5. We seem to have somehow made the judgement in our current economic crisis that government is the solution to all of our ills. It probably is important to remember that there is no evidence that government has ever been able to do something more efficiently or effectively than the private sector. There is a reason we read government procurement horror stories about $600 toilet seats and $250 hammers and $2 billion fighter jets.
Just some food for thought. None of these are quick and/or easy discussions and solutions.
Tom
I will have to keep this response short because I am grading exams tonight--I will respond at greater length soon.
I agree that there is no way to just make community associations disappear. This is far too large an institution now for that sort of thing to work. Any replacement arrangements will have to prove themselves better. We don't want cities to go belly up or take on responsibilities they are not staffed or funded to handle.
The big picture as I see it is that regardless of what category we put CIDs in--government, business, voluntary organization--the real issue is what they do. They are doing governance, regardless of whether we call them governments. And in this society, I think we expect protections against those who do the governing.
We do not have to treat all CIDs exactly like governments in all respects. What we need to do is limit CIDs in the exercise of what is actually governing authority, consistent with (but maybe not exactly the same as) the way we limit local governments when they do the same things. This is a guiding principle. For example, we have open meetings acts and secret ballots for governments. We can do the same for CIDs. But public elections are very expensive for a variety of reasons. HOA elections don't need to use voting machines with optical scanners. They can, though, be free, fair, and open elections. Focus on the principles we are trying to live by, not every little jot and tittle of the limits on public governments.

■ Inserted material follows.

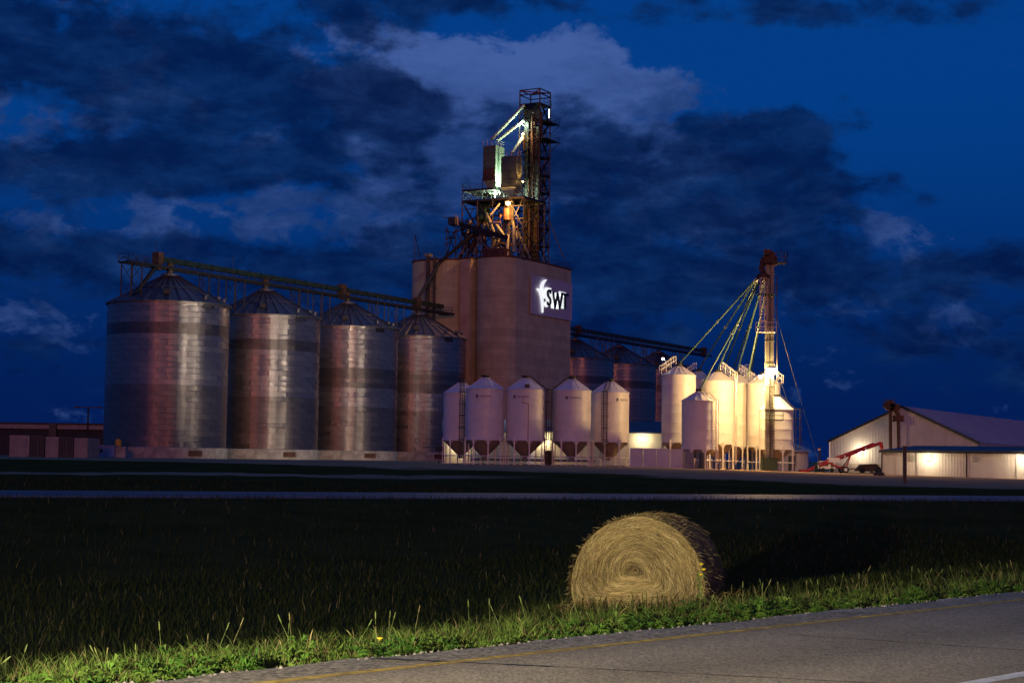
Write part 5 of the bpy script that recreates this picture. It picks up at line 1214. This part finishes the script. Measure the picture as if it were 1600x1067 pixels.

And I agree that government is not the solution to all our ills. At some point, we ought to think in the long term about how local governments are even going to sustain themselves. But we can leave that for another discussion. I have to read more awful exams.
The issue isn't about HOAs magically disappearing. Rather, it's about reversing and unwinding the current public policy favoring the privatization of local government Evan first described in his 1994 book "Privatopia."
Certainly that cannot happen overnight considering it took four decades to bring us to where we stand today. And by private local government, I refer to larger detached unit CIDs that parallel in many respects constitutional public local government. For far too long, the discussion of the local government privatization policy has been muddled either unintentionally or purposefully by lumping in condominiums. Condos are are an entirely different animal that don't resemble local government but instead are like closely held, publicly traded real estate holding corporations. They are collectively owned by shareholders who merely buy a right to occupy and/or lease the airspace of one or more dwelling units rather than real property as most people know it, i.e. land and buildings.
As the recent posters suggest, the local government privatization policy choice is at its core about how we finance the cost of local government and local government services. I believe that fiscal issue can be more elegantly addressed and resolved without the formation of a separate and distinct private layer of local government in the form of local government mandated CIDs/HOAs and one whose property assessments aren't recognized as income tax deductible.